EXERCISE TASK :: Can you set down, exactly as they appear below, the lines from the opening of the material through the one bearing "the worn corner'", minus the pictures?

DATA PROVIDED ::
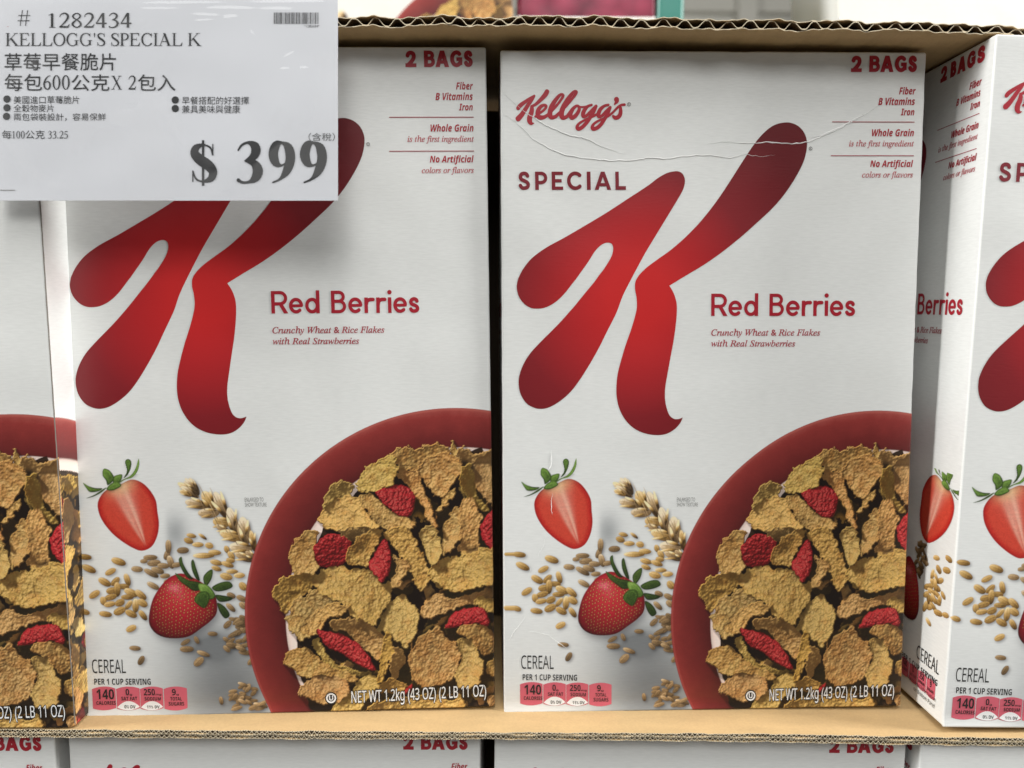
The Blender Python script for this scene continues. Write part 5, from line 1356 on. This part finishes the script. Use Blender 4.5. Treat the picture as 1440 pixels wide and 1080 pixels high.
# crease ridges in the dented carton
rnd = random.Random(5)
for P in CREASES:
    v, f = [], []
    S = spline([(p[0], p[1]) for p in P], 5, closed=False)
    soft_ = .62 if P[0][1] < 118 else 1.0
    base = len(v); m = len(S)
    for i, q in enumerate(S):
        a = S[max(0, i - 1)]; c = S[min(m - 1, i + 1)]
        dx, dy = c[0] - a[0], c[1] - a[1]; l = math.hypot(dx, dy) + 1e-9
        nx, ny = -dy / l, dx / l
        w = soft_ * (.22 + .16 * rnd.random()) * min(1, .15 + 3 * min(i, m - 1 - i) / m)
        jx, jy = rnd.uniform(-.2, .2), rnd.uniform(-.28, .28)
        h_ = soft_ * (.13 + .13 * rnd.random()) * min(1, .2 + 3 * min(i, m - 1 - i) / m)
        for s_, hh in ((-1.0, .06), (0.1, h_ + .06), (1.0, .06)):
            v.append(((q[0] + jx + nx * w * s_) / 1000 - BOX_W / 2, -hh / 1000, (q[1] + jy + ny * w * s_) / 1000))
    for i in range(m - 1):
        for j in range(2):
            a = base + i * 3 + j; f.append((a, a + 3, a + 4, a + 1))
    cre = mesh_obj('crease', v, f, M_CREASE, boxes['C'], smooth=False)
# the bare board along the corner of the first box
v, f = [], []
n = 120
for i in range(n + 1):
    z = BOX_H * (i / n) * .992 + .001
    a0 = .62 + .025 * math.sin(i * 1.9) + .03 * rnd.random(); a1 = a0 + .40 + .05 * rnd.random()
    for a in (a0, (a0 + a1) / 2, a1):
        rr_ = R_EDGE + .00016
        v.append((BOX_W / 2 - R_EDGE + rr_ * math.sin(a), R_EDGE - rr_ * math.cos(a), z))
for i in range(n):
    for j in range(2):
        a = i * 3 + j; f.append((a, a + 1, a + 4, a + 3))
we = mesh_obj('worn_corner', v, f, M_EDGE, boxes['A'], smooth=True); we['label'] = 'bare grey board along the worn corner'

# lower row in the case below
zl_ = FLOOR_Z - .0048 - BOX_H
for x, y, lab in ((-.3010, .3280, 'cereal box in the lower case under the box with the bare grey corner'),
                  (-.1080, .3310, 'cereal box in the lower case under the smooth box behind the price sign'),
                  (.0865, .3305, 'cereal box in the lower case under the dented box'),
                  (.2775, .3250, 'cereal box in the lower case under the box with the lettered side panel')):
    o = copy_tree(proto); set_box(o, (x, y, 0.004, -.004, 0.002, zl_), lab)
# boxes of the case standing on top, set back
zt = .1212
for x, y, rz, ry, lab in ((-.0955, .640, 0.0, 0, 'blurred cereal box on top of the case with a red bowl over the torn edge'),
                      (.4930, .662, -.02, 0, 'blurred cereal box on top of the case with a green strawberry leaf over the edge'),
                      (.3640, .745, math.pi + .05, .10, 'blurred cereal box on top of the case leaning and turned to its plain white back')):
    o = copy_tree(proto); set_box(o, (x, y, rz, 0, ry, zt), lab)

# ------------------------------------------------------------------ price sign: printed sheet in a clear sleeve, leaning on the case edge
SD = .3088
MMPX = SD / 1081.0 * 1000
sign = thing('price_sign', 'white printed price sign in a glossy clear sleeve leaning across the tops of the boxes', 'price sign')
c0 = Vector((0, 0, 0)) + fw * SD + rt * ((0 - 720) / 1081 * SD) + up * ((540 - 282) / 1081 * SD)
sign.matrix_world = Matrix(((rt.x, -fw.x * -1, up.x, c0.x), (rt.y, fw.y, up.y, c0.y), (rt.z, fw.z, up.z, c0.z), (0, 0, 0, 1)))
M_SHEET, nt, b = new_mat('white_sign_paper')
paper_bump(nt, b, .05, (40, 40, 40))
b.inputs['Base Color'].default_value = (0.60, 0.615, 0.655, 1); b.inputs['Roughness'].default_value = .5
M_SIGNINK = ink_material('black_toner', (0.008, 0.009, 0.011, 1), .5)
M_SIGNPRICE = ink_material('dark_grey_toner', (0.013, 0.014, 0.016, 1), .5)
M_FILM, nt, b = new_mat('clear_sleeve_film')
N, Lk = nt.nodes, nt.links
tr = N.new('ShaderNodeBsdfTransparent'); gl = N.new('ShaderNodeBsdfGlossy'); gl.inputs['Roughness'].default_value = .09
mx = N.new('ShaderNodeMixShader'); tc = N.new('ShaderNodeTexCoord')
nz = N.new('ShaderNodeTexNoise'); nz.inputs['Scale'].default_value = 26; nz.inputs['Detail'].default_value = 2.5; nz.inputs['Distortion'].default_value = 1.2
rp = N.new('ShaderNodeValToRGB'); rp.color_ramp.elements[0].position = .50; rp.color_ramp.elements[0].color = (0, 0, 0, 1); rp.color_ramp.elements[1].position = .56; rp.color_ramp.elements[1].color = (.05, .05, .05, 1)
df = N.new('ShaderNodeBsdfDiffuse'); df.inputs['Color'].default_value = (.88, .88, .88, 1)
m2 = N.new('ShaderNodeMixShader')
Lk.new(tc.outputs['Object'], nz.inputs['Vector']); Lk.new(nz.outputs['Fac'], rp.inputs['Fac'])
Lk.new(rp.outputs['Color'], m2.inputs['Fac']); Lk.new(tr.outputs['BSDF'], m2.inputs[1]); Lk.new(df.outputs['BSDF'], m2.inputs[2])
mx.inputs['Fac'].default_value = .055
Lk.new(m2.outputs['Shader'], mx.inputs[1]); Lk.new(gl.outputs['BSDF'], mx.inputs[2])
Lk.new(mx.outputs['Shader'], N['Material Output'].inputs['Surface'])
SW, SH = 475 * MMPX, 282 * MMPX
ex = 2.0
def sheet(name, y0, y1, mat, x0=-ex, x1=SW, z0=0.0, z1=SH + .6):
    return slab(name, x0 / 1000, y0 / 1000, z0 / 1000, x1 / 1000, y1 / 1000, z1 / 1000, mat, sign)
sheet('printed_sheet', .0, .25, M_SHEET)
# the sleeve: a thin film lying in soft waves, with a few sharp folds near its top
folds = [((500, 46), (860, 40), 2.6, .32), ((860, 40), (1230, 47), 3.0, .42), ((790, 66), (1000, 76), 2.4, .34), ((1000, 80), (815, 96), 2.4, .30), ((1175, 300), (1310, 294), 3.4, .26), ((540, 22), (1380, 14), 2.6, .25), ((60, 560), (110, 640), 4, .2), ((1050, 130), (1160, 275), 5, .2), ((1160, 275), (1300, 200), 5, .2)]
nx_, ny_ = 260, 160
gv, gf = [], []
for j in range(ny_ + 1):
    for i in range(nx_ + 1):
        u = -ex + (SW + ex) * i / nx_; v = (SH + .6) * j / ny_
        px, py = u / MMPX * 3, (SH - v) / MMPX * 3
        h = .25 * math.sin(px * .006 + 1.3 * math.sin(py * .009)) + .18 * math.sin(py * .011 + px * .004)
        for (ax, ay), (bx, by), wd_, ht in folds:
            L2 = (bx - ax) ** 2 + (by - ay) ** 2
            t = max(0, min(1, ((px - ax) * (bx - ax) + (py - ay) * (by - ay)) / L2))
            dd = math.hypot(px - ax - t * (bx - ax), py - ay - t * (by - ay))
            h += 1.35 * ht * (.55 + .45 * math.sin(t * 9 + ax)) * math.exp(-(dd / (wd_ * 2.2)) ** 2) * min(1, 6 * t * (1 - t) + .2)
        gv.append((u / 1000, (-.75 - h * .5) / 1000, v / 1000))
for j in range(ny_):
    for i in range(nx_):
        a = j * (nx_ + 1) + i; gf.append((a, a + 1, a + nx_ + 2, a + nx_ + 1))
film = mesh_obj('clear_sleeve', gv, gf, M_FILM, sign, smooth=True)
sg = lambda x, y: (x / 3 * MMPX, SH - y / 3 * MMPX)
def sign_obj(name, fl, mat, lay=0):
    return mesh_obj(name, [(u / 1000, -.0001 - .00006 * lay, v / 1000) for u, v in fl.v], fl.f, mat, sign)
def S(fl, t, x0, x1, base, top, k=1.0):
    a, c = sg(x0, base), sg(x1, top); put_serif(fl, t, a[0], c[0], a[1], c[1], k)
def J(fl, t, x0, x1, ytop, ybot, bold=0.0):
    a, c = sg(x0, ybot), sg(x1, ytop); put_text(fl, t, a[0], c[0], a[1], c[1], fit_box=True, bold=bold)
fl = Flat()
S(fl, '#', 75, 128, 108, 48); S(fl, '1282434', 205, 555, 117, 55)
sign_obj('item_number', fl, M_SIGNINK)
fl = Flat(); S(fl, "KELLOGG'S SPECIAL K", 25, 850, 194, 140); sign_obj('product_heading', fl, M_SIGNINK)
fl = Flat()
J(fl, '草莓早餐脆片', 20, 490, 224, 298, .004)
J(fl, '每包', 20, 178, 312, 384, .004); S(fl, '600', 183, 295, 378, 318); J(fl, '公克', 302, 462, 314, 384, .004)
S(fl, 'X', 470, 515, 378, 320); S(fl, '2', 543, 575, 378, 320); J(fl, '包入', 582, 740, 314, 384, .004)
sign_obj('product_description', fl, M_SIGNINK)
fl = Flat()
for x, y in ((30, 418), (30, 455), (28, 491), (740, 422), (740, 458)):
    q = sg(x, y); fl.polys([disc(q[0], q[1], 15.5 / 3 * MMPX, 20)])
J(fl, '美國進口草莓脆片', 58, 335, 405, 438, 0); J(fl, '全穀物麥片', 58, 228, 441, 473, 0); J(fl, '兩包袋裝設計，容易保鮮', 58, 447, 478, 510, 0)
J(fl, '早餐搭配的好選擇', 768, 1050, 408, 441, 0); J(fl, '兼具美味與健康', 768, 1013, 444, 478, 0)
sign_obj('bullet_points', fl, M_SIGNINK)
fl = Flat()
J(fl, '每', 9, 49, 550, 586); S(fl, '100', 53, 105, 584, 553); J(fl, '公克', 108, 189, 550, 586); S(fl, '33.25', 203, 287, 584, 553)
sign_obj('unit_price', fl, M_SIGNINK)
fl = Flat(); J(fl, '（含稅）', 1302, 1413, 561, 595); sign_obj('tax_note', fl, M_SIGNINK)
fl = Flat()
S(fl, '$', 803, 917, 768, 608, 1.75)
S(fl, '3', 998, 1110, 772, 599, 1.85); S(fl, '9', 1133, 1246, 772, 599, 1.85); S(fl, '9', 1265, 1380, 772, 599, 1.85)
sign_obj('price', fl, M_SIGNPRICE)
fl = Flat(); rnd = random.Random(12)
x = 1155.0
while x < 1346:
    wbar = rnd.choice((1.6, 1.6, 3.6)); a, c = sg(x, 101), sg(min(x + wbar, 1348), 53)
    fl.polys([rect(a[0], a[1], c[0], c[1])]); x += wbar + rnd.choice((1.8, 1.8, 3.4))
J(fl, '*1282434*', 1284, 1348, 105, 116)
sign_obj('barcode', fl, M_SIGNINK)
fl = Flat(); a, c = sg(0, 804), sg(64, 801); fl.polys([rect(a[0], a[1], c[0], c[1])]); sign_obj('footer_rule', fl, M_GREYINK)

# ------------------------------------------------------------------ what shows, out of focus, over the top edge
def plain(name, colour, rough=.6):
    m, nt, b = new_mat(name); tc, nz = paper_bump(nt, b, .1, (20, 20, 20)); b.inputs['Base Color'].default_value = colour + (1,); b.inputs['Roughness'].default_value = rough
    return m
M_BERRYBAG = plain('berry_coloured_film', (.22, .03, .065), .3)
_nt = M_BERRYBAG.node_tree; _v = _nt.nodes.new('ShaderNodeTexVoronoi'); _v.inputs['Scale'].default_value = 55
_r = _nt.nodes.new('ShaderNodeValToRGB'); _r.color_ramp.elements[0].color = (.34, .05, .10, 1); _r.color_ramp.elements[1].color = (.10, .012, .03, 1)
_tc = [q for q in _nt.nodes if q.bl_idname == 'ShaderNodeTexCoord'][0]
_nt.links.new(_tc.outputs['Object'], _v.inputs['Vector']); _nt.links.new(_v.outputs['Distance'], _r.inputs['Fac']); _nt.links.new(_r.outputs['Color'], _nt.nodes['Principled BSDF'].inputs['Base Color'])
M_TEAL = plain('teal_film', (.05, .22, .19), .3)
M_CREAM = plain('cream_paint', (.62, .56, .42)); M_STEEL = plain('grey_rack_steel', (.36, .35, .31), .45)
M_WALL = plain('pale_store_wall', (.62, .61, .55), .9)

bag = thing('snack_carton', 'blurred berry coloured carton with a teal end beside the red bowl box', 'carton')
rounded_box('carton_body', .112, .08, .20, .004, M_BERRYBAG, bag).location = (0, 0, 0)
o = rounded_box('teal_end', .022, .082, .20, .004, M_TEAL, bag); o.location = (.0675, -.001, 0)
o = rounded_box('pale_band', .1125, .0805, .012, .002, M_CARD, bag); o.location = (0, -.0003, .098)
bag.location = (.058, .645, .121)
post = thing('rack_post', 'cream upright rack post standing behind the cases', 'rack post')
rounded_box('column', .05, .05, 2.4, .003, M_CREAM, post); rounded_box('foot_plate', .12, .1, .01, .002, M_CREAM, post).location = (0, -.02, 0)
post.location = (.17, 1.15, -1.2)
rack = thing('storage_rack', 'grey steel warehouse rack blurred far behind the cases', 'storage rack')
for x in (-.9, .55, 2.0): rounded_box('upright', .09, .09, 3.4, .005, M_STEEL, rack).location = (x, 0, 0)
for z in (.5, 1.75, 2.62): rounded_box('beam', 2.99, .05, .11, .005, M_STEEL, rack).location = (.55, .03, z)
rounded_box('deck', 2.9, .8, .02, .003, M_STEEL, rack).location = (.55, .06, 1.86)
rack.location = (.5, 3.6, -1.3)
wall = tag(slab('store_wall', -7, 7.0, -1.3, 9, 7.2, 6, M_WALL, None), 'pale wall of the store seen in a narrow strip behind everything', 'wall')
fl_ = slab('floor', -7, -9, -1.32, 9, 7.0, -1.3, plain('store_floor', (.14, .135, .125), .5), None); fl_['kind'] = 'structure'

SOLVED PROBLEM ::
The Blender Python script for this scene continues. Write part 5, from line 1356 on. This part finishes the script. Use Blender 4.5. Treat the picture as 1440 pixels wide and 1080 pixels high.
# crease ridges in the dented carton
rnd = random.Random(5)
for P in CREASES:
    v, f = [], []
    S = spline([(p[0], p[1]) for p in P], 5, closed=False)
    soft_ = .62 if P[0][1] < 118 else 1.0
    base = len(v); m = len(S)
    for i, q in enumerate(S):
        a = S[max(0, i - 1)]; c = S[min(m - 1, i + 1)]
        dx, dy = c[0] - a[0], c[1] - a[1]; l = math.hypot(dx, dy) + 1e-9
        nx, ny = -dy / l, dx / l
        w = soft_ * (.22 + .16 * rnd.random()) * min(1, .15 + 3 * min(i, m - 1 - i) / m)
        jx, jy = rnd.uniform(-.2, .2), rnd.uniform(-.28, .28)
        h_ = soft_ * (.13 + .13 * rnd.random()) * min(1, .2 + 3 * min(i, m - 1 - i) / m)
        for s_, hh in ((-1.0, .06), (0.1, h_ + .06), (1.0, .06)):
            v.append(((q[0] + jx + nx * w * s_) / 1000 - BOX_W / 2, -hh / 1000, (q[1] + jy + ny * w * s_) / 1000))
    for i in range(m - 1):
        for j in range(2):
            a = base + i * 3 + j; f.append((a, a + 3, a + 4, a + 1))
    cre = mesh_obj('crease', v, f, M_CREASE, boxes['C'], smooth=False)
# the bare board along the corner of the first box
v, f = [], []
n = 120
for i in range(n + 1):
    z = BOX_H * (i / n) * .992 + .001
    a0 = .62 + .025 * math.sin(i * 1.9) + .03 * rnd.random(); a1 = a0 + .40 + .05 * rnd.random()
    for a in (a0, (a0 + a1) / 2, a1):
        rr_ = R_EDGE + .00016
        v.append((BOX_W / 2 - R_EDGE + rr_ * math.sin(a), R_EDGE - rr_ * math.cos(a), z))
for i in range(n):
    for j in range(2):
        a = i * 3 + j; f.append((a, a + 1, a + 4, a + 3))
we = mesh_obj('worn_corner', v, f, M_EDGE, boxes['A'], smooth=True); we['label'] = 'bare grey board along the worn corner'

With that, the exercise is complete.